By now the endless textural sumptuousness and striving for constant refinement was becoming stifling, not that anyone told Ferry, mind. As 1990’s Heart Still Beating, a collection of Roxy live music recorded on their final European tour of 1982 was selling dismally, the Libran lounger was immersed with a 56-track console perpetually piling layer-upon-layer for an album to be entitled Horoscope. In an attempt to clear the creative sinuses, he was forced to put the project on hold and went in for another dose of pop archaeology. The vehicle for a new set of reworkings, 1993’s Taxi, was completed in the one studio in just six months (relatively speaking, that’s a fast Ferry), and shot straight to No.2, boosted by the introductory single, a skilful reinterpretation of I Put A Spell On You, which rightly gave Ferry his biggest ‘new’ hit since Slave To Love, though Will You Love Me Tomorrow and a melodically muscular take of Elvis Presley’s Girl Of My Best Friend failed to repeat its success.
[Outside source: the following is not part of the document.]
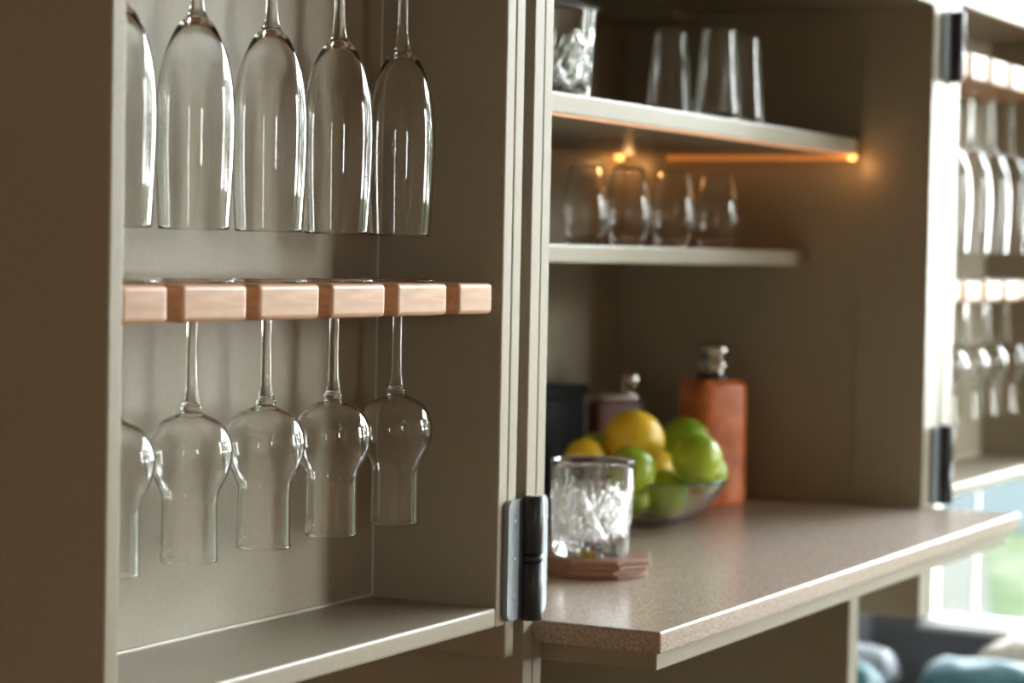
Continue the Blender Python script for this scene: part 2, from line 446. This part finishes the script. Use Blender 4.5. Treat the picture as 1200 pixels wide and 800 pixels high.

Four tracks from the Horoscope sessions were rescued for what eventually appeared as the densely-mixed Mamouna in 1994, the last album in this welcome re-release programme, and the first to feature the classic Roxy line-up of Ferry, Eno, Manzanera and Mackay for 21 years. Though it has to be said that even with any amount of sonic remastering, the contributions from the latter pair remain almost inaudible. Sales suffered due being released ahead of the first single, the beguiling Your Painted Smile. And Ferry didn’t exactly help matters by dressing up as an Arab in the video for the title track follow-up either. It’s horses for courses, of course, but quite why Wildcat Days, co-authored with the Eno one and the only uptempo track here, wasn’t chosen instead is a mystery. A bit like Mr Ferry himself, I guess.
NB As the three combined Ferry/Roxy hits and bits packages are not included in this series, one would hope that Bryan’s remaining A-sides, B-sides, surplus and soundtrack material will be featured on next year’s four-disc solo retrospective?